===== DATA LINES =====

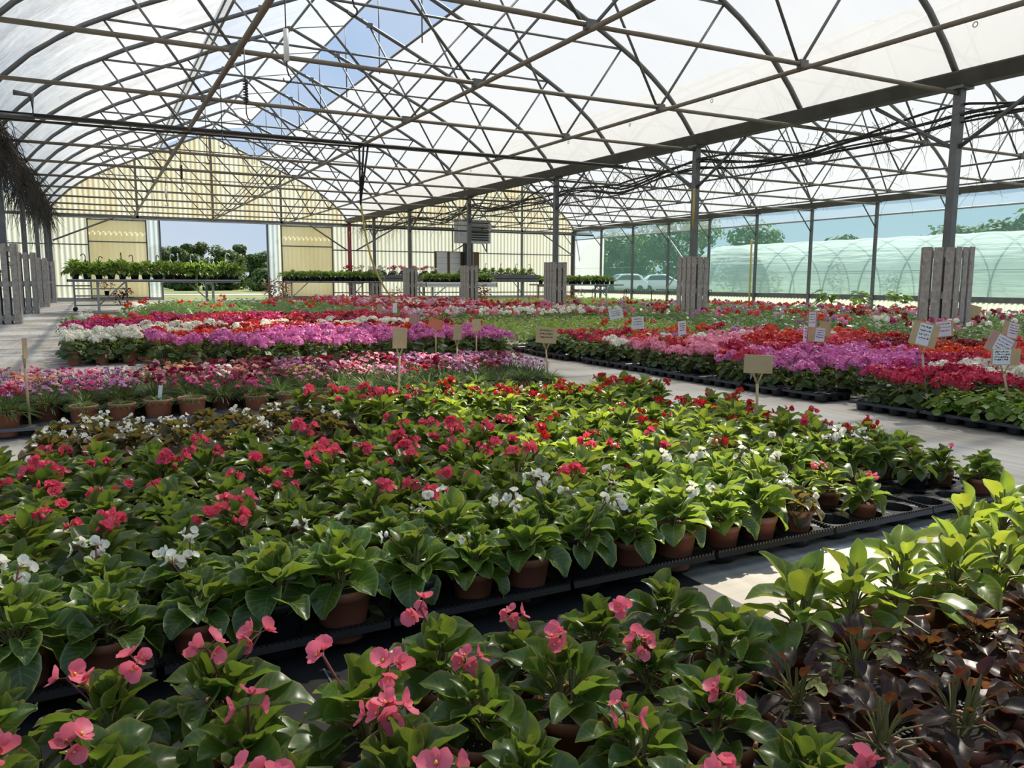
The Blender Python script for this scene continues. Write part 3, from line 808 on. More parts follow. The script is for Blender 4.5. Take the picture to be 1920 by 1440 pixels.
# ------------------------------------------------------------------ main begonia bed
def plant(name, x, y, z, label, cat, group, parts, rz=None, s=1.):
    t = thing(name, label, cat, (x, y, z), R.uniform(0, 2 * PI) if rz is None else rz, group)
    t.scale = (s, s, s)
    for nm, me in parts: inst(nm, me, t)
    return t
NV_ = 7
FOL = {
 'white': [begonia_foliage(100 + i, M['l_white'], 30, (.058, .09), .9, .052, .11, cup=.45, rip=.065, up=.3) for i in range(NV_)],
 'red': [begonia_foliage(200 + i, M['l_red'], 27, (.058, .088), .78, .052, .12, cup=.42, rip=.055, up=.25) for i in range(NV_)],
 'bronze': [begonia_foliage(300 + i, M['l_bronze'], 22, (.045, .066), .95, .055, .06, cup=.55, rip=.06) for i in range(5)],
 'lime': [begonia_foliage(400 + i, M['l_lime'], 18, (.07, .095), .72, .045, .12) for i in range(4)],
}
BLO = {
 'white': [begonia_blossoms(500 + i, PET['white'], 1 + i % 3, 3.6, .033, .14, .085) for i in range(6)],
 'coral': [begonia_blossoms(520 + i, PET['coral'], 1 + i % 3, 6, .036, .135, .08) for i in range(6)],
 'scarlet': [begonia_blossoms(540 + i, PET['scarlet'], 1 + i % 3, 5, .034, .135, .08) for i in range(5)],
 'pink': [begonia_blossoms(560 + i, PET['pinkbeg'], 1 + i % 2, 4, .03, .13, .08) for i in range(5)],
 'bw': [begonia_blossoms(580 + i, PET['white'], 2 + i % 3, 3.5, .025, .075, .075) for i in range(5)],
}
P_ = .1633
bx0, by0 = -.345, 1.775
NC = 21
def add_trays(x0, y0, nx, ny, me, w, d, label, group, rows=None):
    for j in range(ny):
        for i in range(nx):
            o = inst('plant_tray', me, None, (x0 + (i + .5) * w + R.uniform(-.004, .004), y0 + (j + .5) * d, 0), R.uniform(-.012, .012))
            tag(o, label(nx - i, j + 1), 'plant tray', group)
add_trays(bx0 - P_ / 2, by0 - P_ / 2, 7, 5, TRAY, 3 * P_ + .014, 2 * P_ + .016, lambda i, j: 'black tray under the large begonia bed, %s from walkway, %s tray row' % (nth(i), nth(j)), 'trays of the large begonia bed')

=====

> [EXERCISE AIM]:
Pick out every line of the listing containing the word "parts", and show those lines.

> [PROBLEM SOLUTION]:
The Blender Python script for this scene continues. Write part 3, from line 808 on. More parts follow. The script is for Blender 4.5. Take the picture to be 1920 by 1440 pixels.
def plant(name, x, y, z, label, cat, group, parts, rz=None, s=1.):
    for nm, me in parts: inst(nm, me, t)